Vincent Roger a su, de plus, resituer le fonctionnement de l’œuvre dans un contexte historique en utilisant des méthodologies historicistes d’une très grande pertinence, combinant finement des études philosophiques et théologiques, documentées avec une exactitude confondante, et des analyses approfondies de l’arrière-plan politique et idéologique qui présida aux conflits entre puritains et tenants de l’anglicanisme arminien de Laud, entre iconoclastes et iconophiles. Il ne s’est pas contenté toutefois d’appliquer une méthode acquise. Il crée en fait un instrument conceptuel nouveau qui manquait gravement dans les méthodologies historicistes : il leur adjoint une dimension essentielle jusqu’ici écartée sinon dénigrée par leurs praticiens, du moins dans la critique anglo-saxonne, celle de l’esthétique.

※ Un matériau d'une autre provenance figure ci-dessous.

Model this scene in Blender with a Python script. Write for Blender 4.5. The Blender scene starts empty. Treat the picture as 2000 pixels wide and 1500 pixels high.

La méthodologie innovante qui distingue Vincent Roger lui permet en effet une efficacité remarquable dans la mise en œuvre de la « thèse » qui inspire son essai, l’esthétique théologique, un outil neuf, en parfaite adéquation avec son sujet. Il en démontre la pertinence en explorant tout à la fois la suavitas qui préside à la spiritualité liturgique de Crashaw et la blessure douloureuse qui conduit à l’épiphanique Beauté du Crucifié – une poétique et une théologie paradoxales qui ne pouvaient trouver leur pleine expression que dans les paradoxes de l’esthétique baroque.